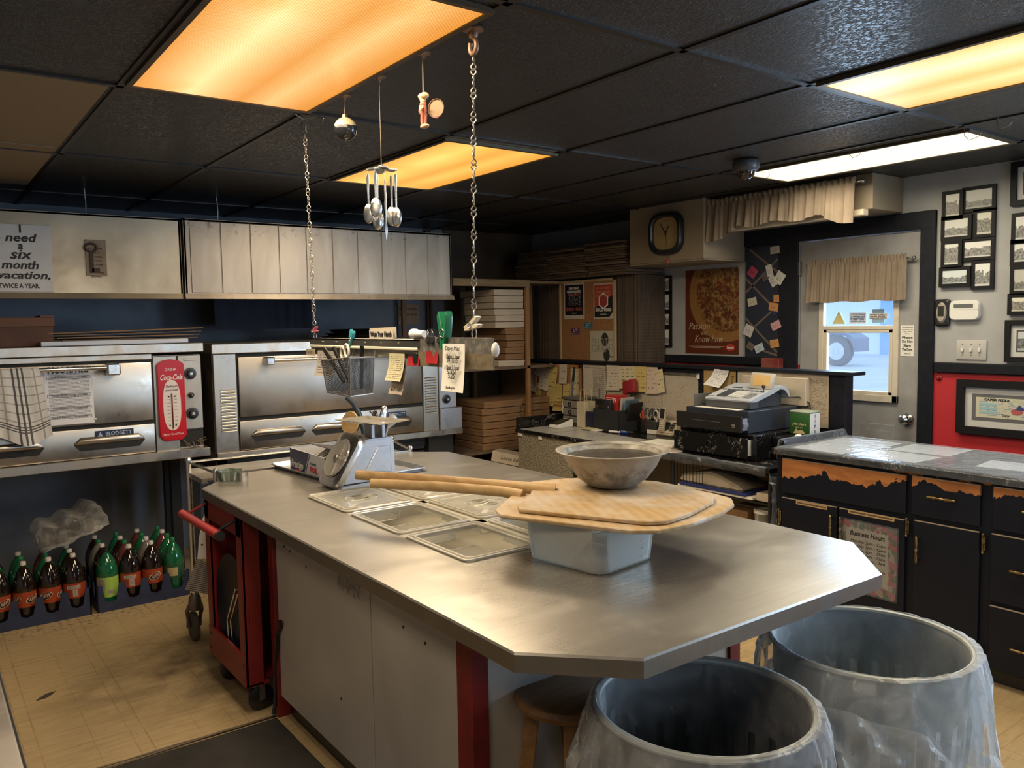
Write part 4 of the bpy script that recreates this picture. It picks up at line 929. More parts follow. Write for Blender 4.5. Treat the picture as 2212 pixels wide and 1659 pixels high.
# ------------------------------------------------------------------ on the island
def island_things():
    # shallow sheet tray with the foil box on it
    cx, cy, rz = 1.735, 3.74, math.radians(5)
    M = Matrix.Translation((cx, cy, ZT + .001)) @ Matrix.Rotation(rz, 4, 'Z')
    b = loft(MB(), [(.225, .315, .02, .004), (.225, .315, .02, 0), (.235, .325, .02, 0), (.252, .34, .03, .022), (.256, .344, .03, .022), (.256, .344, .03, .018)], 0, M, cap0=True)
    tag(b.build('sheet_tray', m_alu), 'shallow aluminium sheet tray under the foil box and scale back', 'tray')
    z = ZT + .006
    t = thing('foil_box', 'open navy and white foil sheet box standing on the tray', 'box', (1.63, 3.72, z))
    x0, x1, y0, y1, h = 1.515, 1.72, 3.50, 3.925, .105
    b = MB()
    for a, c in (((x0, y0, z), (x0 + .004, y1, z + h)), ((x1 - .004, y0, z), (x1, y1, z + h)), ((x0, y0, z), (x1, y0 + .004, z + h)), ((x0, y1 - .004, z), (x1, y1, z + h)), ((x0, y0, z), (x1, y1, z + .004))): b.box(a, c)
    b.build('box_body', mat('white_box_card', (.55, .55, .57), .5), t)
    # the printed front: navy left part with a slanted edge
    My = frm((x0 - .0005, y1, z), (0, -1, 0), (0, 0, 1))
    b = MB().prism([(0, 0), (.175, 0), (.24, .105), (0, .105)], 0, .001, 0, My); b.build('navy_print', mat('navy_print', (.022, .028, .08), .45), t)
    b = MB().prism([(.185, 0), (.192, 0), (.257, .105), (.25, .105)], 0, .001, 0, My); b.build('stripe', mat('stripe_navy', (.06, .07, .14), .5), t)
    b = MB().text('Prestige', My @ V((.09, .032, .0022)), (0, -1, 0), (0, 0, 1), .052, 0, sh=.3, wid=.15, bold=.0006); b.build('lettering', m_inkw, t)
    b = MB().text('FOIL', My @ V((.295, .03, .0012)), (0, -1, 0), (0, 0, 1), .034, 0, bold=.0012, wid=.085); b.build('red_lettering', m_inkr, t)
    b = MB().text('STANDARD', My @ V((.29, .058, .0012)), (0, -1, 0), (0, 0, 1), .014, 0, wid=.07); b.build('small_lettering', mat('navy_ink', (.03, .04, .1), .5), t)
    Ml = Matrix.Translation((x1 - .02, y1 - .18, z + h)) @ Matrix.Rotation(math.radians(-28), 4, 'Y')
    b = MB().box((-.24, .02, 0), (0, .12, .003), 0, 0, 1, Ml); b.box((-.12, -.22, 0), (.0, .12, .003), 0, 0, 1, Matrix.Translation((x1 - .004, y1 - .2, z + h)) @ Matrix.Rotation(math.radians(8), 4, 'Y'))
    lid = b.build('box_flap', mat('dark_flap', (.05, .04, .045), .5), t)
    b = MB().box((-.235, .05, .0031), (-.20, .09, .0036), 0, 0, 1, Ml); b.build('flap_mark', m_inkr, lid)
    b = MB().box((-.185, .055, .0031), (-.10, .062, .0036), 0, 0, 1, Ml).box((-.185, .075, .0031), (-.10, .082, .0036), 0, 0, 1, Ml).box((-.085, .025, .0031), (-.01, .115, .0036), 0, 0, 1, Ml); b.build('flap_lettering', m_paper, lid)
    # portion scale
    t = thing('portion_scale', 'grey metal portion scale with a round dial and flat pan', 'scale', (1.63, 3.31, ZT + .002))
    y0, y1 = 3.235, 3.415; P = lambda l: Matrix(((1, 0, 0, 0), (0, 0, 1, 0), (0, 1, 0, ZT + .002), (0, 0, 0, 1)))
    b = MB().prism([(1.465, 0), (1.79, 0), (1.79, .018), (1.745, .03), (1.475, .022), (1.462, .008)], y0 - .012, y1 + .012, 0, P(0), .004, 2)
    b.build('foot_plate', m_alu, t)
    b = MB().prism([(1.475, .028), (1.738, .028), (1.732, .205), (1.722, .215), (1.600, .215), (1.585, .205)], y0, y1, 0, P(0), .006, 2)
    b.build('housing', m_alu, t)
    b = MB().prism([(1.585, .075), (1.715, .06), (1.712, .18), (1.652, .18)], y0 - .003, y0, 0, P(0), .002)
    b.build('side_emboss', m_alu, t)
    u = V((.115, 0, .19)).normalized(); c = V((1.518, (y0 + y1) / 2 + .01, ZT + .124)); nrm = V((0, -1, 0)).cross(u)
    Md = frm(c, (0, -1, 0), u)
    if Md.col[2].x > 0: Md = frm(c, (0, 1, 0), u)
    b = loft(MB(), [(.098, .122, .045, -.018), (.104, .128, .05, .0), (.102, .126, .05, .016), (.09, .114, .045, .022)], 0, Md @ Matrix.Translation((0, 0, -.006)), cap0=True, cap1=True, n=6)
    d = b.build('dial_rim', steelmat('dial_steel', (.68, .68, .68), .24), t)
    b = MB().lathe([(0, .0225), (.082, .0225), (.088, .026), (.093, .020)], 40, 0, Md); b.build('dial_glass', mat('dial_face', (.30, .285, .25), .18, c2=(.25, .235, .20), sc=6, coat=.6), d)
    b = MB().lathe([(0, .034), (.013, .033), (.017, .029), (.018, .022)], 24, 0, Md); b.build('dial_hub', m_dullmetal, d)
    b = MB()
    for xx in (1.648, 1.70): b.box((xx - .008, 3.27, ZT + .21), (xx + .008, 3.34, ZT + .282), 0, .002)
    b.build('pan_support', m_alu, t)
    Mp = Matrix.Translation((1.665, 3.305, ZT + .284)) @ Matrix.Rotation(math.radians(3), 4, 'Y') @ Matrix.Rotation(math.radians(1.5), 4, 'X') @ Matrix.Rotation(math.radians(28), 4, 'Z')
    b = loft(MB(), [(.080, .080, .02, .0), (.088, .088, .02, .0), (.122, .122, .012, .009), (.124, .124, .012, .008), (.089, .089, .02, -.003), (.04, .04, .02, -.003)], 0, Mp, cap0=True, cap1=True)
    b.build('weighing_pan', steelmat('pan_steel', (.60, .56, .48), .24), t)
    # utensils in a jar behind the scale
    t = thing('utensil_jar', 'steel jar of kitchen tools standing behind the portion scale', 'utensil jar', (1.83, 3.63, ZT + .008))
    jx, jy, jz = 1.83, 3.63, ZT + .008
    MB().lathe([(0, 0), (.052, 0), (.055, .14), (.052, .14), (.049, .004), (0, .004)], 24, 0, Matrix.Translation((jx, jy, jz))).build('jar', m_dullmetal, t)
    def tool(nm, lab, cat, pts, rs, m, sq=1, extra=None):
        b = MB().tube(pts, rs, 10, 0, sq=sq)
        if extra: extra(b)
        return tag(b.build(nm, m), lab, cat)
    J = lambda dx, dy, dz: (jx + dx, jy + dy, jz + dz)
    tool('turner', 'black curved tool handle rising above the scale pan', 'kitchen tool', [J(-.02, .0, .01), J(-.05, .01, .20), J(-.066, .012, .27), J(-.095, .015, .33), J(-.128, .02, .362)], [.007, .013, .016, .014, .011], mat('black_handle', (.02, .026, .028), .35), .7)
    Mw = Matrix.Translation(J(-.115, .01, .235)) @ Matrix.Rotation(math.radians(-70), 4, 'Z') @ Matrix.Rotation(math.radians(80), 4, 'X')
    b = MB().lathe([(0, 0), (.055, 0), (.058, .004), (.055, .008), (0, .008)], 28, 0, Mw); tag(b.build('wooden_disc', m_wood), 'round pale wooden paddle leaning beside the black tool handle', 'kitchen tool')
    def tips(b):
        r = random.Random(2)
        for k in range(12): b.tube([J(.012, .01, .20), J(.012 + r.uniform(-.02, .02), .01 + r.uniform(-.02, .02), .25), J(.01 + r.uniform(-.035, .035), .01 + r.uniform(-.02, .02), .285)], .0022, 5)
    tool('pastry_brush', 'dark bristled brush among the tools behind the scale', 'brush', [J(0, 0, .01), J(.012, .01, .21)], [.006, .010], mat('bristle_brown', (.06, .035, .025), .7), 1, tips)
    tool('ladle', 'shiny steel spoon back rising behind the scale pan', 'spoon', [J(.02, -.01, .01), J(.045, 0, .2), J(.06, .005, .255), J(.072, .01, .295), J(.076, .01, .305)], [.005, .008, .022, .018, .006], m_chrome, .5)
    tool('ladle', 'darker steel ladle tipped outward behind the scale pan', 'ladle', [J(.03, .01, .02), J(.09, .02, .19), J(.115, .022, .225), J(.135, .024, .245), J(.142, .024, .25)], [.005, .006, .028, .024, .006], m_dullmetal, .6)
    # scalloped glass cutter at the clipped corner
    M = Matrix.Translation((1.19, 3.865, ZT + .001))
    b = MB(); n = 40
    lv = []
    for z_, k_ in ((0, .8), (.03, 1), (.045, 1.04), (.043, .97), (.03, .93), (.004, .72)):
        lv.append([b.bm.verts.new(M @ V((k_ * (.052 + .009 * math.cos(5 * 2 * PI * i / n)) * math.cos(2 * PI * i / n), k_ * (.052 + .009 * math.cos(5 * 2 * PI * i / n)) * math.sin(2 * PI * i / n), z_))) for i in range(n)])
    for A, B in zip(lv, lv[1:]):
        for i in range(n): b.face([A[i], A[(i + 1) % n], B[(i + 1) % n], B[i]])
    b.face(lv[0][::-1]); b.face(lv[-1])
    tag(b.build('scalloped_dish', mat('grey_green_glass', (.14, .18, .15), .12, coat=.5)), 'scalloped grey green glass dish at the clipped island corner', 'dish')
    tag(MB().lathe([(.02, 0), (.021, .04), (.0225, .04), (.022, 0)], 24, 0, Matrix.Translation((1.235, 3.80, ZT + .001))).build('ring_cutter', m_chrome), 'small chrome ring cutter beside the scalloped glass dish', 'cutter')
    # clear tub carrying the two peels
    M = Matrix.Translation((1.633, 1.819, ZT + .001)) @ Matrix.Rotation(math.radians(8), 4, 'Z')
    t = thing('food_tub', 'clear plastic food tub under the wooden peels', 'tub', (1.633, 1.819, ZT + .001))
    b = loft(MB(), [(.122, .142, .04, .001), (.128, .148, .04, .006), (.136, .157, .035, .125), (.142, .163, .035, .128), (.142, .163, .035, .136), (.137, .158, .035, .136), (.132, .153, .035, .124), (.124, .144, .04, .008)], 0, M, cap0=True, n=6)
    b.build('tub_body', m_pcd, t)
    b = MB(); Mf = M @ frm((.1285, .05, .0), (0, 1, 0), (0, 0, 1))
    for i, s_ in enumerate(('1Qt', '2Qt', '3Qt', '4Qt')): b.text(s_, M @ V((.06, -.1535, .022 + .026 * i)), M.to_3x3() @ V((1, 0, 0)), (0, 0, 1), .012)
    b.build('measure_marks', m_inkw, t)
    ZP = 1.0385
    q = NT('peel_wood'); o = q.co(); 
    wv = q.n('ShaderNodeTexWave'); q.put(wv.inputs[0], q.mp(o, (1, 1, 1), rot=(0, 0, math.radians(25)))); wv.inputs['Scale'].default_value = 9; wv.inputs['Distortion'].default_value = 3.2; wv.inputs['Detail'].default_value = 3; wv.inputs['Detail Scale'].default_value = 1.3
    base = q.mix(wv.outputs['Fac'], (.45, .305, .14), (.40, .255, .105))
    fl = q.ramp(q.noise(o, 5.0, 6, .7), .42, .74)
    bn = q.mt('GREATER_THAN', q.noise(q.mp(o, (1, 1, 1)), 60, 5, .75), .69)
    c = q.mix(q.mt('MULTIPLY', fl, .72), base, (.58, .57, .56)); c = q.mix(q.mt('MULTIPLY', bn, .7), c, (.09, .05, .025))
    q.set(c=c, r=.55); m_peel = q.m
    def peel(z, blade, hpts, rs, lab):
        t = thing('pizza_peel', lab, 'pizza peel', (1.75, 1.9, z), 0, 'wooden pizza peels')
        P = [fz(u, v, z + .011) for u, v in blade[0]] + [V((x, y, z)) for x, y in blade[1]]
        MB().prism([(p.x, p.y) for p in P], z, z + .0115, 0, None, .002).build('blade', m_peel, t)
        b = MB().tube([fz(u, v, z + .016 + dz) for u, v, dz in hpts], rs, 12, 0, sq=.72); b.build('handle', m_wood, t)
        return t
    peel(ZP, ([(1105, 1071), (1070, 1101), (1080, 1112), (1360, 1146), (1420, 1146), (1500, 1130), (1558, 1107), (1586, 1089), (1580, 1076), (1530, 1063)], [(2.09, 1.93), (2.02, 2.14), (1.90, 2.25), (1.77, 2.28)]),
         ((802, 1044, .0), (960, 1052, 0), (1085, 1062, 0), (1130, 1072, -.006)), [.0175, .018, .018, .022], 'lower wooden pizza peel with a wide blade, resting on the clear tub')
    peel(ZP + .013, ([(1150, 1050), (1148, 1066), (1118, 1093), (1121, 1100), (1395, 1127), (1440, 1125), (1490, 1109), (1541, 1082), (1541, 1070), (1495, 1054), (1420, 1040), (1340, 1033), (1270, 1031), (1215, 1034), (1175, 1043)], []),
         ((770, 1026, .0), (900, 1034, 0), (1060, 1047, 0), (1145, 1054, 0), (1200, 1060, -.008)), [.0175, .0185, .019, .020, .024], 'upper wooden pizza peel, floured, lying on the wider peel')
    # big mixing bowl on the peels
    q = NT('floury_bowl'); o = q.co(); x, y, z = q.sep(o)
    sm = q.mt('MULTIPLY', q.ramp(q.noise(o, 24, 5, .7), .40, .60), q.ramp(q.mt('ABSOLUTE', q.mt('SUBTRACT', z, .05)), .045, .012))
    f = q.ramp(q.noise(o, 9, 5, .7, .6), .42, .66)
    c = q.mix(f, (.37, .35, .31), (.22, .205, .18)); c = q.mix(q.mt('MULTIPLY', sm, .85), c, (.11, .10, .085))
    q.set(c=c, r=q.mt('MULTIPLY_ADD', f, -.25, .62), m=.35); m_bowl = q.m
    M = Matrix.Translation((1.885, 1.985, ZP + .0265))
    t = thing('mixing_bowl', 'large floury metal mixing bowl sitting on the peels', 'bowl', (1.885, 1.985, ZP + .0265))
    pr = [(0, 0), (.062, 0), (.085, .006), (.118, .032), (.148, .072), (.167, .112), (.190, .120), (.191, .123), (.186, .1245), (.165, .117)]
    b = MB().lathe(pr, 48, 0, M); b.build('bowl_outside', m_bowl, t, smooth=50)
    b = MB().lathe([(.166, .1165), (.160, .105), (.145, .072), (.115, .034), (.083, .009), (0, .004)], 48, 0, M); b.build('bowl_inside', mat('bowl_inside', (.42, .40, .35), .55, .3, c2=(.20, .18, .15), sc=26), t, smooth=60)
    b = MB().lathe([(.1595, .1015), (.1, .1025), (0, .103)], 40, 0, M); b.build('dark_residue', mat('dark_residue', (.022, .018, .016), .4, c2=(.05, .04, .03), sc=30, bump=.4, bsc=60), t)
island_things()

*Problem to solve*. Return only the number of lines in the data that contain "part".

*Solution to the exercise*. 2